Bij algemene maatregel van bestuur worden nadere regels gesteld met betrekking tot de zittingen, bedoeld in het tweede lid, en het bewaren van de stembescheiden.
6.
In plaats van het in
artikel J 17, eerste lid, bedoelde afschrift liggen op de tafel van deze stembureaus de ingewilligde verzoekschriften.
1.
De voorzitter van het stembureau opent de retourenveloppe en neemt het briefstembewijs en de enveloppe met het stembiljet eruit. Hij controleert of de verklaring dat de kiezer het stembiljet persoonlijk heeft ingevuld, is ondertekend en of de daaronder geplaatste handtekening overeenstemt met de handtekening onder het ingewilligde verzoekschrift. Vervolgens overhandigt hij het briefstembewijs aan het tweede lid van het stembureau.
2.
Het tweede lid van het stembureau houdt, door op het verzoekschrift zijn paraaf te stellen, aantekening dat de kiezer van zijn kiesrecht gebruik heeft gemaakt.
3.
De voorzitter overhandigt vervolgens de enveloppe met het stembiljet ongeopend aan het derde lid van het stembureau.
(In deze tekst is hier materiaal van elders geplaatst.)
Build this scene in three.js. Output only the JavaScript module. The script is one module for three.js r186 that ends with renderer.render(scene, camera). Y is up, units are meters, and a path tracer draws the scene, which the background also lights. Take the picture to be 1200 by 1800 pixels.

Indien het stembiljet zich niet in de daartoe bestemde enveloppe bevindt, overhandigt de voorzitter het stembiljet, zonder het in te zien, dichtgevouwen aan het derde lid van het stembureau.
4.
Het derde lid van het stembureau steekt de enveloppe met het stembiljet in de stembus. Indien het stembiljet zich niet in de daartoe bestemde enveloppe bevindt, steekt het derde lid van het stembureau het stembiljet, zonder het in te zien, dichtgevouwen in de stembus.
1.
Indien de retourenveloppe niet zowel een geldig briefstembewijs als een stembiljet, onderscheidenlijk de in
artikel M 6, eerste lid, onder d, bedoelde enveloppe met stembiljet, bevat, dan wel de op het briefstembewijs gestelde verklaring van de kiezer dat hij het stembiljet persoonlijk heeft ingevuld, niet door deze is ondertekend, voegt de voorzitter de aangetroffen bescheiden, zonder het stembiljet in te zien dan wel zonder de enveloppe met het stembiljet te openen, wederom in de retourenveloppe en legt hij deze, na haar te hebben verzegeld, terzijde.
2.
Indien in een retourenveloppe twee of meer stembiljetten, onderscheidenlijk enveloppen met stembiljet, zijn gevoegd, doet de voorzitter alle stembiljetten, onderscheidenlijk enveloppen met stembiljet en briefstembewijzen, zonder de stembiljetten in te zien dan wel de enveloppen met stembiljet te openen, wederom in de retourenveloppe en legt hij deze, na haar te hebben verzegeld, terzijde.